Gratitude in Darkness: Seeing Christ at Standing Rock | Sojourners

Gratitude in Darkness: Seeing Christ at Standing Rock

Image via Dark Sevier / Flickr.com

This Thanksgiving, I am struggling to be thankful in an angry, fearful, pain-filled world. The words of the liturgy suddenly pierce my consciousness: “Our Lord Jesus Christ, on the night he was betrayed, took bread, and after giving thanks, he broke it …”

After giving thanks?

How do you give thanks on a night when imminent death is staring you in the face?

The question cuts through the gruesome images in my mind of water cannons dousing already-frozen bodies, of tear gas stinging red eyes, of rubber bullets bloodying faces. I strain to feel gratitude as my heart breaks for the water protectors in North Dakota and my mind sears with rage at the brutality and cold indifference they face while their land is defiled and their only source of water is on the brink of contamination.

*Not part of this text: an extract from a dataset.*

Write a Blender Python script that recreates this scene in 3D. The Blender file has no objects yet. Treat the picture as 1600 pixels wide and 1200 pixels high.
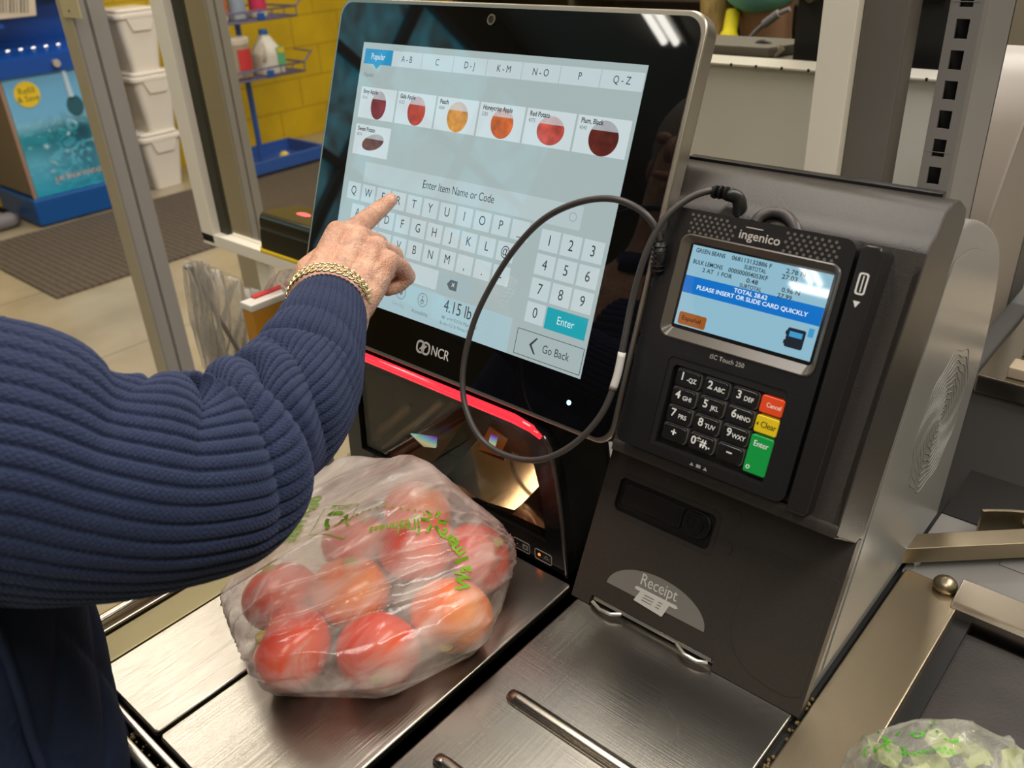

I think again of Jesus, breaking bread with those who would betray him, deny him, abandon him. And the image of this feast and betrayal mingles with another image of feast and betrayal 1,600 years later. The aftermath of the Last Supper – the arrest, the whipping, the beaten body lifted high on the cross – these scenes in my mind’s eye are interspersed with enslavement and eradication of indigenous Americans before and after the first Thanksgiving, punctuated by heads of natives on poles “ as a terror unto others.” Flashes of the Via Dolorosa are juxtaposed with the Trail of Tears.

And yet, even as death enclosed upon him, Jesus gave thanks to God. It could only be in hope, in faith, that love can transform cruelty, that compassion can transcend fear. It could only be with the conviction that the quaking earth beneath him would give way to a stronger foundation, that the world built on scapegoating and enemies and victimization would give way to a world built on community and cooperation. The signs of love winning must have seemed dim on the cross. It must have taken a deeper, stronger wisdom to see beyond the darkness of the hour to the light of eternal truth, that love is the reality in which we live and move and have our being, and all distortions of love must someday come to an end. Only that conviction, borne out by a life of service, could produce honest gratitude in the midst such hate.

At Standing Rock, I see the same wisdom borne out in the Sioux people standing their ground against forces of cruelty and greed. People who have been marginalized and dehumanized in the name of “progress” stand as a vulnerable but powerful line of defense against the greatest existential threat our planet faces – climate change – with no weapons but stamina, truth, and prayer. With love, without violence, they gather to protect not only the Missouri River, but also every living creature dependent on her waters. This includes the police who shoot them with pepper spray and rubber bullets, the construction workers laying pipe, even the executives at Energy Transfer Partners whose greed has poisoned their judgment as surely as oil leaking from the Dakota Access Pipeline will poison the water. They stand, not only in protection, but in gratitude, in spite of everything … gratitude for the water and land that have nourished them, gratitude to the source of life known among the Sioux as Wakan-Tanka, Great Mystery, the same God who dwelt fully in Jesus, whose essence is love.

So this Thanksgiving, I am thankful to see Christ manifest in the very people who were once demonized and pushed aside in his name. I am blessed and grateful to see nonviolent love in action as forces of greed and power-lust enclose upon the water protectors and they remain vigilant in their peaceful cries for justice and life. I am grateful for the great cloud of witnesses as tribes from around the nation and supporters from near and far gather with the Standing Rock Sioux tribe. I am grateful to see the mustard seed of conscience taking root and reaching across the land as people near and far hear the cries for justice and life. I am grateful for prophets, truth-tellers, and whistle-blowers. I am grateful for the wisdom of indigenous tribes, who knew long before most of the rest of us that to honor the Creator is to live in harmony with, not domination over, all creation. The world is in desperate need of that wisdom today, a wisdom infused with gratitude and humility for the gifts of the land and water that we are called to treasure and preserve, not abuse.

But it is not enough to be grateful. When I see Christ embodied, I must not only rejoice, but also follow. On Thanksgiving, as I give thanks for the Standing Rock Sioux water protectors, I pledge my solidarity to life and love above death and fear. I will give, I will learn, I will teach my children well to nurture this delicate planet with the intensive care she needs. And should the pipeline be completed, should the United States back out of its international climate agreements, should the forces of greed continue to choke the oxygen out of this planet and throw more lives into chaos and peril, I pray to the God of forgiveness, the God of resurrection and life: Heal our minds and hearts so that we may be members of your body and instruments of your peace. I pray for the hope to believe that Love will win in spite of the forces of death, and the peace of mind to give thanks always.